Diversity in American History and in Native Culture

In Taylor’s Introduction to American Colonies, he presents a critical question: what precisely does the study of American history encompass? Historians no longer describe a successful group of English men conquering the free world and trouncing the iniquitous Indians; instead, our perceptions of colonial America have broadened to include the preexisting culture of the Native Americans, other European colonies—Dutch, French, and Spanish—and African slaves (Taylor x).

Taylor argues that the tendency to isolate the people of the New World “into the racial and cultural categories of European, African, and Indian” obfuscates the level of diversity present at that time and impedes our full understanding of American history (xi). This eclectic collection of fluctuating cultures came to define America. No group went without struggle in a new environment alongside unfamiliar people. The story of America defies any outdated restrictions of being an English story (xii), and the impressive scope of this story makes it all the more enjoyable to study.

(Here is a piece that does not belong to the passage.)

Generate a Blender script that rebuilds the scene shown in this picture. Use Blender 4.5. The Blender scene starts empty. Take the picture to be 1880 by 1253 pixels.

Taylor also touches on the topic of race in his Introduction, another facet of this concept “diversity.” He explains that the colonization of America, in fact, engendered widespread “racialized sorting of peoples by skin color” rather than reinforced a longstanding belief (xii–xiii). Although I had failed to consider this perspective before, after some consideration, I believe Taylor makes an excellent point. Most who have taken an American history class at some point are well-versed in the exploitation of Indians and Africans, but certainly some Europeans faced a similar degree of deception and mistreatment, such as indentured servants. According to Taylor, as the British vied for more leverage in a competitive environment, the notion of white superiority became a powerful tool to ensure their success (xiii). The claim that such racial views developed in the colonial setting has changed the way I think about America’s history of both liberty and oppression.

Taylor opens his discussion of American history in Chapter 1 with a comprehensive description of pre-contact Native Americans, a more specific account of diversity in American history than the Introduction’s broad overview. He refutes the image of Native Americans as a static culture (4) concerned with preserving the earth and living in peace (19), a distinction that, I believe, is pivotal to our understanding of European interactions with the natives. While the history of exploitation in these interactions remains indubitable, it stems from several important European advantages and not from Native American naivety.

A significant portion of the chapter focuses on the growth, successes, and failures of horticulture in native civilizations. The successes certainly challenge notions of natives lacking sophistication and technology: the Hohokam and Anasazi built large towns ruled by a customary social hierarchy (12), horticulture’s popularity prompted the development of extensive irrigation canals, the fertility of the Mississippi Valley allowed the construction of great monuments (15), and many enjoyed a more stable and longer life in permanent settlements (11). However, excessive use of the land also elicited disastrous results for many of these large native groups, and horticulture “never spread universally” in pre-contact America (11).

The numerous cultures presented in this chapter raise an issue. How can one define Native American culture? While a number of similarities exist across native peoples, the category of “natives”—which we would prefer to define as easily as the archetypal Indian of “Cowboys and Indians”—comprises hundreds of distinct groups. Taylor speaks of natives who adopt a “more sedentary” lifestyle and grow maize until it overwhelms the land, yet others never depart from nomadic hunting and gathering (11), and others still settle permanently in areas rife with fish or edible plants (12).

As natives discovered viable ways to reside in a single place, the development of horticulture fostered new cultures. Hunting and gathering remained an option, but it became a single choice in an array of possibilities. Because completely grasping the span and diversity of Native American culture presents a considerable challenge, each exposure to this culture opens my eyes to something different. Some small piece of me may hold onto portrayals of natives such as The Indian in the Cupboard and The Lone Ranger, but popular, stereotypical images of Indians give us all the more reason to delve into the true complexity of Native American culture. A deeper understanding of the preexisting conditions in America, before Columbus made his legendary trek, necessarily enhances one’s understanding of American history as a whole. Diversity in America clearly has a much more substantial history than the more recent melting pot era.